I've always liked Gentoo's solution to "too fast too slow" (which has
been around for what seems like more than 10 years, though I'm not sure
the exact date they introduced it, so let's just say "a long time")
with their slots mechanism. Their packages just have another metadata
field that is called slot, and typically corresponds to a portion of
the version that indicates how granular the packager wants to go with
parallel availability (and in what seems like all cases I've noticed,
they also have parallel installability, though I'm not confident enough
to claim they offer that for all packages without verification). For
example, I have Python 2.7 and 3.6 one one of my machines, but it's not
called python2 and python3, both are just called "python":

$ equery l python
dev-lang/python-2.7.15
dev-lang/python-3.6.5

And all Python packages I install don't need python2- or python3-
prefixes, they can just use their normal names and Gentoo does the
right thing based on which Python versions I have installed.
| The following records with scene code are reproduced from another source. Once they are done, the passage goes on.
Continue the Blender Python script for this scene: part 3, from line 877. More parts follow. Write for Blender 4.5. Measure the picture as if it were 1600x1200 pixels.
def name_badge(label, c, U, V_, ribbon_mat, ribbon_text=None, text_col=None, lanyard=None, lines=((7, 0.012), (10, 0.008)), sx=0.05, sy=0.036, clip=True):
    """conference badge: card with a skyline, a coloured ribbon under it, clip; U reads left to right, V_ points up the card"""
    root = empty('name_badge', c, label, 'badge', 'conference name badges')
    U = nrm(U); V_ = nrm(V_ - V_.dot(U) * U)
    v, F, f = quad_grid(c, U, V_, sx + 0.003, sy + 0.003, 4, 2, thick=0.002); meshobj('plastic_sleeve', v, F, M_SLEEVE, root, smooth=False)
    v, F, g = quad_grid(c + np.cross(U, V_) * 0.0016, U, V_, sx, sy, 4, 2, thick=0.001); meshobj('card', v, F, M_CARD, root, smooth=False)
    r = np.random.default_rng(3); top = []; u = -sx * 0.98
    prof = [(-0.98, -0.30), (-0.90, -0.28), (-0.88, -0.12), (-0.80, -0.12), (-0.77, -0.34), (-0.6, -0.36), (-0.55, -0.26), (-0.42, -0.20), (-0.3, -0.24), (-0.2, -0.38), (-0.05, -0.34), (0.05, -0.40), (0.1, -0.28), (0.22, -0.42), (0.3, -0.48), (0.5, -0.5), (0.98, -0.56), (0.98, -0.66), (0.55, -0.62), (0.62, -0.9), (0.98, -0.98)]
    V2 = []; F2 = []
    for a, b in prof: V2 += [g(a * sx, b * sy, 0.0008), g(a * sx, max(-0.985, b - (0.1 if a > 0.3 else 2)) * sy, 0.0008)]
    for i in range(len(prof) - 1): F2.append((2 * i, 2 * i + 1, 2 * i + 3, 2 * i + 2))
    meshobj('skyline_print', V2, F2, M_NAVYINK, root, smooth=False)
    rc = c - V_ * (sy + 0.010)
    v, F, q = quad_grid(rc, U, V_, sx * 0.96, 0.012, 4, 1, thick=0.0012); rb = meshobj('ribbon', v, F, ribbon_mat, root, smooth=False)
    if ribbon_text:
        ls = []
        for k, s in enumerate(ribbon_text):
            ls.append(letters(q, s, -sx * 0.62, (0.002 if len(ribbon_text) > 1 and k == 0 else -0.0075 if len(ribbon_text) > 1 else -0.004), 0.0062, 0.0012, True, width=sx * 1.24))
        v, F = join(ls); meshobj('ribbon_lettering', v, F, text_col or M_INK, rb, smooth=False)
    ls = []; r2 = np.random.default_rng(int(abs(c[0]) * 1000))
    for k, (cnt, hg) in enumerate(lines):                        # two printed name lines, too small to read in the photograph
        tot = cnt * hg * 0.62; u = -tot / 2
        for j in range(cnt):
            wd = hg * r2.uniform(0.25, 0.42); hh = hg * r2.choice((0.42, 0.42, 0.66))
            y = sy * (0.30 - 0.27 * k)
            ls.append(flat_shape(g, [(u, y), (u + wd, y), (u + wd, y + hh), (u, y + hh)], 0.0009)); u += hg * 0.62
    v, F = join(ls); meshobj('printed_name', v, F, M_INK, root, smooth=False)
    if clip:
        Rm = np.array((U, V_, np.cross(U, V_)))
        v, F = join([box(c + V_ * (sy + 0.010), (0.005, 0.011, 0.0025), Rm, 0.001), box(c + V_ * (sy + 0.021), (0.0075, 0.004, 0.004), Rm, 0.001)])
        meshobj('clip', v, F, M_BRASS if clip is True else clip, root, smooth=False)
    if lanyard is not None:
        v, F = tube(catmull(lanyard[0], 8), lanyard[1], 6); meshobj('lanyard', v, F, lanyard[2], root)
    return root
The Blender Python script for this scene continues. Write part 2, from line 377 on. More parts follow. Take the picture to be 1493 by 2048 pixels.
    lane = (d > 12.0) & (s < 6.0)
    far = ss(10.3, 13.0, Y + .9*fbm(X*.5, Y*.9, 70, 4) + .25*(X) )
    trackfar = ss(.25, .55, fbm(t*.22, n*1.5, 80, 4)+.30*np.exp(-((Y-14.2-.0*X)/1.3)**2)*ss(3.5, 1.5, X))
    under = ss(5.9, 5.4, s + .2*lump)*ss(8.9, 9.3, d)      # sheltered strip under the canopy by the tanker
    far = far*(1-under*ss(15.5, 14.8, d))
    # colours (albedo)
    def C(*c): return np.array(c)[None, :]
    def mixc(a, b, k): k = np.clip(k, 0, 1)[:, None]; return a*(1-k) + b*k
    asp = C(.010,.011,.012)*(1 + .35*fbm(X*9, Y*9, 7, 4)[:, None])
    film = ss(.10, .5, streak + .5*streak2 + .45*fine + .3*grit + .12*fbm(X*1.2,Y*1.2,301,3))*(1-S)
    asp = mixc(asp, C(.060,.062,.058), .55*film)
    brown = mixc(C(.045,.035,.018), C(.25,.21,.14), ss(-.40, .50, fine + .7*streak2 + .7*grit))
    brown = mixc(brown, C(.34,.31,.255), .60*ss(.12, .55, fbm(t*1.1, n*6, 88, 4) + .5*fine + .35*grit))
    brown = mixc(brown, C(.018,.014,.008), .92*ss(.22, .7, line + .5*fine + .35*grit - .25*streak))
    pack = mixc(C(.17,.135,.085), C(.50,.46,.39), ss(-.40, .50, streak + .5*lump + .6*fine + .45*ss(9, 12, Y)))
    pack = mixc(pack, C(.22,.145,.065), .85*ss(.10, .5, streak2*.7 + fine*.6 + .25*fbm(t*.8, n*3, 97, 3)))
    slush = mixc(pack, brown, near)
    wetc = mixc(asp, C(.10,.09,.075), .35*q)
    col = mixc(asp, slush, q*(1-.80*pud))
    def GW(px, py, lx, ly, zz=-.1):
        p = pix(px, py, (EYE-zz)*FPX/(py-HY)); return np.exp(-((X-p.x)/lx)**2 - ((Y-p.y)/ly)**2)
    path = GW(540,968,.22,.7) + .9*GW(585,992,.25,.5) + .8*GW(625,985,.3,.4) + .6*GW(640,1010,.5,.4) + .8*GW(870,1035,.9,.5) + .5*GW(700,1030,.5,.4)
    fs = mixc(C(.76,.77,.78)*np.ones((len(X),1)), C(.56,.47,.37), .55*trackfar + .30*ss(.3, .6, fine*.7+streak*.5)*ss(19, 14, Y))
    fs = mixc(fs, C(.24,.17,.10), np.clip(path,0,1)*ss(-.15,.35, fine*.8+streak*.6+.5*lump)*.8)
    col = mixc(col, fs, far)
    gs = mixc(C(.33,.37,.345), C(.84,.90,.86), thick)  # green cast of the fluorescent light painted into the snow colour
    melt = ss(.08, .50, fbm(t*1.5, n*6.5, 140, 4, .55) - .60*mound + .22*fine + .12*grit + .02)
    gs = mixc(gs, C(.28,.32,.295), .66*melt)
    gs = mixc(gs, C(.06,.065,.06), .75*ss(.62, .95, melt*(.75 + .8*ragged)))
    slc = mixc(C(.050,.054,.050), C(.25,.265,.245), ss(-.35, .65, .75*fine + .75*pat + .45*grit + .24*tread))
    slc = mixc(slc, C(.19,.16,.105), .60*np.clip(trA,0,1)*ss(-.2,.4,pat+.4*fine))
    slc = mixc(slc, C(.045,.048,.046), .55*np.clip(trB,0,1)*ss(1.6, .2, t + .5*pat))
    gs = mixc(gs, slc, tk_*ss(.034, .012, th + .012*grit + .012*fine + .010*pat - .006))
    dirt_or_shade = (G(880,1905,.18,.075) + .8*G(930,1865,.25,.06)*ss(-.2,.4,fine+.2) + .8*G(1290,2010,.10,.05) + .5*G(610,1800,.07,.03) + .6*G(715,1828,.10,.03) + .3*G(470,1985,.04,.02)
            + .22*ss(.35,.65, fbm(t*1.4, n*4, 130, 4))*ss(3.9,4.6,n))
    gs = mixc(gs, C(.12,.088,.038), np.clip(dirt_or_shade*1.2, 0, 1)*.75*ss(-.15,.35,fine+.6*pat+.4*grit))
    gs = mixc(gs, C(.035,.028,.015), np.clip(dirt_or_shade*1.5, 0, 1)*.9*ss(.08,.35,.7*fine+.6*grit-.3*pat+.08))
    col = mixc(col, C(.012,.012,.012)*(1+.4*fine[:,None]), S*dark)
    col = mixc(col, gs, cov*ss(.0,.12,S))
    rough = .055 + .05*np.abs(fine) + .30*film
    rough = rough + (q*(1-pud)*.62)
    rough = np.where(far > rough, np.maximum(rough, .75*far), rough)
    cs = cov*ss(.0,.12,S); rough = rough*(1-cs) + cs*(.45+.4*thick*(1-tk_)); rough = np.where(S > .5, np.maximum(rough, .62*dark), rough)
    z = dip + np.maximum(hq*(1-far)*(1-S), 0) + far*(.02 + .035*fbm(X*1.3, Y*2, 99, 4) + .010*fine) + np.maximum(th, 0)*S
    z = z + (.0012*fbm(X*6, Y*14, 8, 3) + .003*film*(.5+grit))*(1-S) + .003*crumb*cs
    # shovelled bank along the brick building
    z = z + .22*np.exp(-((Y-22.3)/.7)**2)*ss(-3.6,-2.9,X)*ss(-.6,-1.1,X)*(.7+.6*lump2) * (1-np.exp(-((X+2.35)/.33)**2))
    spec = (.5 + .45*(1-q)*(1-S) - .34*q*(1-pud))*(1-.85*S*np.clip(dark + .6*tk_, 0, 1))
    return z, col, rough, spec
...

It
actually doesn't even install n versions of each Python package, just
one that determines which Pythons you have and just gets installed for
those versions. It's great. rPath's Conary also had some of these
concepts (and had my favorite packaging format that I've used - your
"spec file" is just a Python class. No DSL, and you can take advantage
of inheritance to make pretty simple and clean spec files!).

Why not just stand on the shoulders of giants and add a "slot" field to
the spec file? Then you can have everything be regular RPMs. No
complicated build services to figure out. It's simpler.

I've also wondered why we didn't take a queue from NixOS, which seems
to have also solved these problems a long time ago in an even more
advanced way than Gentoo did. It'd be a bigger change than using slots,
but I think it'd be even more advantageous.

Are we re-implementing something that's been solved by others before
instead of joining them upstream? We aren't solving the "too fast, too
slow" problem no matter what we do, because it was already solved long
ago by others. Why not just benefit from their efforts and adopt their
technology and experiences to Fedora, rather than doing it ourselves?
Isn't that the advantage of open source software?